## SET PROBLEM
Indicate only the number of lines in the listing below in which the word "this" appears.

────────────────────────────────────────

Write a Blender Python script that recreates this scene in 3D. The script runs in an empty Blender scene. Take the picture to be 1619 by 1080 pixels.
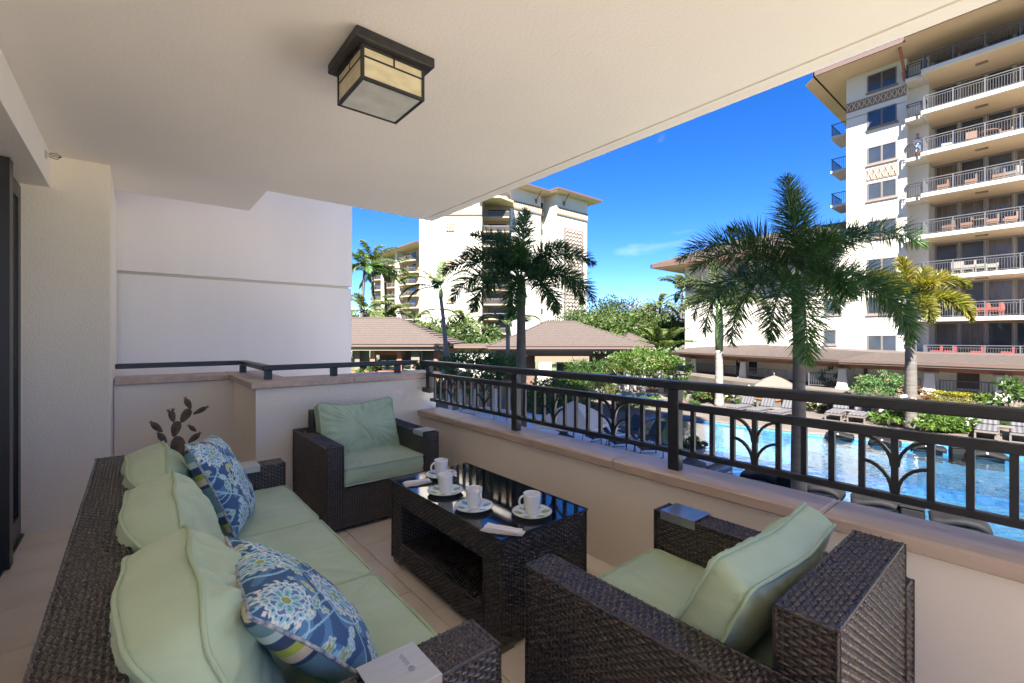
import bpy, math, random
import numpy as np
from mathutils import Vector, Matrix, noise
from mathutils.geometry import tessellate_polygon
R = math.radians
rnd = random.Random(7)
C = bpy.context.scene.collection
SC = bpy.context.scene

# ------------------------------------------------------------------ camera, sky, sun, exposure
CAM_H = 1.35
YAW = 0.69166                                   # the lens looks this far clockwise from the railing's own direction
cam_data = bpy.data.cameras.new('camera')
cam_data.sensor_width = 36
cam_data.lens = 718 / 1619 * 36
cam_data.shift_y = -7 / 1619
cam_data.clip_start = 0.05
cam_data.clip_end = 3000
cam = bpy.data.objects.new('camera', cam_data)
cam.location = (0, 0, CAM_H)
cam.rotation_euler = (R(90), 0, -YAW)
C.objects.link(cam)
SC.camera = cam

SUN_DIR = Vector((0.66, 0.58, -1.0)).normalized()       # the way the light travels
sun_el = math.asin(-SUN_DIR.z)
world = bpy.data.worlds.new('World')
SC.world = world
world.use_nodes = True
wn = world.node_tree
wn.nodes.clear()
sky = wn.nodes.new('ShaderNodeTexSky')
sky.sky_type = 'NISHITA'
sky.sun_disc = False
sky.sun_elevation = sun_el
sky.sun_rotation = math.atan2(-SUN_DIR.x, -SUN_DIR.y)
sky.altitude = 2500
sky.air_density = 0.72
sky.dust_density = 0.0
sky.ozone_density = 2.2
bg = wn.nodes.new('ShaderNodeBackground')
bg.inputs['Strength'].default_value = 0.05
wo = wn.nodes.new('ShaderNodeOutputWorld')
hs = wn.nodes.new('ShaderNodeHueSaturation')
hs.inputs['Saturation'].default_value = 1.33
hs.inputs['Hue'].default_value = 0.506
wn.links.new(sky.outputs[0], hs.inputs['Color'])
# a few thin wisps of cloud all over the sky
tcw = wn.nodes.new('ShaderNodeTexCoord')
mpw = wn.nodes.new('ShaderNodeMapping'); mpw.inputs['Scale'].default_value = (1.0, 1.6, 3.2); mpw.inputs['Rotation'].default_value = (0.3, 0.2, 0.9)
nzw = wn.nodes.new('ShaderNodeTexNoise'); nzw.inputs['Scale'].default_value = 3.6; nzw.inputs['Detail'].default_value = 7; nzw.inputs['Distortion'].default_value = 0.6
rpw = wn.nodes.new('ShaderNodeValToRGB'); rpw.color_ramp.elements[0].position = 0.66; rpw.color_ramp.elements[1].position = 0.86
rpw.color_ramp.elements[1].color = (0.32, 0.32, 0.32, 1)
mxw = wn.nodes.new('ShaderNodeMix'); mxw.data_type = 'RGBA'; mxw.inputs[7].default_value = (4.2, 4.5, 5.0, 1)
wn.links.new(tcw.outputs['Generated'], mpw.inputs['Vector']); wn.links.new(mpw.outputs[0], nzw.inputs['Vector'])
wn.links.new(nzw.outputs['Fac'], rpw.inputs['Fac']); wn.links.new(rpw.outputs['Color'], mxw.inputs[0])
tnt = wn.nodes.new('ShaderNodeMix'); tnt.data_type = 'RGBA'; tnt.blend_type = 'MULTIPLY'; tnt.inputs[0].default_value = 1
tnt.inputs[7].default_value = (0.95, 0.87, 1.0, 1)
wn.links.new(hs.outputs[0], tnt.inputs[6])
wn.links.new(tnt.outputs[2], mxw.inputs[6]); wn.links.new(mxw.outputs[2], bg.inputs['Color'])
wn.links.new(bg.outputs[0], wo.inputs['Surface'])

sl = bpy.data.lights.new('sun', 'SUN')
sl.energy = 5.0
sl.angle = R(0.5)
sl.color = (1.0, 0.95, 0.87)
so = bpy.data.objects.new('sun', sl)
so.rotation_euler = SUN_DIR.to_track_quat('-Z', 'Y').to_euler()
so.location = (-30, -10, 60)
C.objects.link(so)

SC.view_settings.view_transform = 'Standard'
SC.view_settings.look = 'None'
SC.view_settings.gamma = 1
SC.view_settings.use_curve_mapping = False
SC.view_settings.exposure = 2.92
SC.cycles.use_denoising = True
SC.cycles.max_bounces = 10
SC.cycles.diffuse_bounces = 6
SC.cycles.transparent_max_bounces = 16
SC.cycles.sample_clamp_indirect = 6

FX, FY = math.sin(YAW), math.cos(YAW)           # view direction and its right-hand side on the ground
RX, RY = math.cos(YAW), -math.sin(YAW)
DECK = -2.65
def site(px, d, z=DECK):
    """ground point d metres ahead along the view, at a measured bearing"""
    l = (px - 809.5) / 718 * d
    return Vector((FX*d + RX*l, FY*d + RY*l, z))

# ------------------------------------------------------------------ materials
MATS = {}
def mat(name, col, rough=0.6, metal=0.0, var=0.0, vscale=6.0, bump=0.0, bscale=80.0, stretch=None, col2=None,
        spec=0.5, sheen=0.0, detail=4.0, coord='Object', bdist=0.01, island=0.0, trans=0.0):
    m = bpy.data.materials.new(name)
    m.use_nodes = True
    nt = m.node_tree; N = nt.nodes; L = nt.links
    b = N['Principled BSDF']
    b.inputs['Roughness'].default_value = rough
    b.inputs['Metallic'].default_value = metal
    b.inputs['Specular IOR Level'].default_value = spec
    b.inputs['Base Color'].default_value = (*col, 1)
    if sheen: b.inputs['Sheen Weight'].default_value = sheen
    tc = N.new('ShaderNodeTexCoord')
    vec = tc.outputs[coord]
    if stretch:
        mp = N.new('ShaderNodeMapping'); mp.inputs['Scale'].default_value = stretch
        L.new(vec, mp.inputs['Vector']); vec = mp.outputs[0]
    last = None
    if var or col2:
        n = N.new('ShaderNodeTexNoise'); n.inputs['Scale'].default_value = vscale; n.inputs['Detail'].default_value = detail
        L.new(vec, n.inputs['Vector'])
        r = N.new('ShaderNodeValToRGB')
        c1 = col; c2 = col2 or tuple(min(1, c*(1+var)) for c in col)
        c0 = col if col2 else tuple(c*(1-var) for c in col)
        r.color_ramp.elements[0].position = 0.32; r.color_ramp.elements[1].position = 0.68
        r.color_ramp.elements[0].color = (*c0, 1); r.color_ramp.elements[1].color = (*c2, 1)
        L.new(n.outputs['Fac'], r.inputs['Fac'])
        last = r.outputs['Color']
    if island:
        g = N.new('ShaderNodeNewGeometry')
        mr = N.new('ShaderNodeMapRange'); mr.inputs['To Min'].default_value = 1-island; mr.inputs['To Max'].default_value = 1+island
        L.new(g.outputs['Random Per Island'], mr.inputs['Value'])
        mx = N.new('ShaderNodeMix'); mx.data_type = 'RGBA'; mx.blend_type = 'MULTIPLY'; mx.inputs[0].default_value = 1
        if last: L.new(last, mx.inputs[6])
        else: mx.inputs[6].default_value = (*col, 1)
        L.new(mr.outputs[0], mx.inputs[7]); last = mx.outputs[2]
    if last: L.new(last, b.inputs['Base Color'])
    if bump:
        n2 = N.new('ShaderNodeTexNoise'); n2.inputs['Scale'].default_value = bscale; n2.inputs['Detail'].default_value = 3
        L.new(vec, n2.inputs['Vector'])
        bp = N.new('ShaderNodeBump'); bp.inputs['Strength'].default_value = bump; bp.inputs['Distance'].default_value = bdist
        L.new(n2.outputs['Fac'], bp.inputs['Height']); L.new(bp.outputs[0], b.inputs['Normal'])
    if trans:
        t = N.new('ShaderNodeBsdfTranslucent'); t.inputs['Color'].default_value = (*[c for c in col], 1)
        if last:
            gm = N.new('ShaderNodeMix'); gm.data_type = 'RGBA'; gm.blend_type = 'MULTIPLY'; gm.inputs[0].default_value = 1
            L.new(last, gm.inputs[6]); gm.inputs[7].default_value = (1.6, 1.7, 0.7, 1)
            L.new(gm.outputs[2], t.inputs['Color'])
        ms = N.new('ShaderNodeMixShader'); ms.inputs[0].default_value = trans
        L.new(b.outputs[0], ms.inputs[1]); L.new(t.outputs[0], ms.inputs[2])
        L.new(ms.outputs[0], N['Material Output'].inputs['Surface'])
    MATS[name] = m
    return m
def vcol_mat(name, rough=0.7, bump=0.0, bscale=400):
    m = mat(name, (1, 1, 1), rough, bump=bump, bscale=bscale, bdist=0.003)
    a = m.node_tree.nodes.new('ShaderNodeAttribute'); a.attribute_name = 'print'
    m.node_tree.links.new(a.outputs['Color'], m.node_tree.nodes['Principled BSDF'].inputs['Base Color'])
    return m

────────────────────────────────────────

## EXPECTED ANSWER
2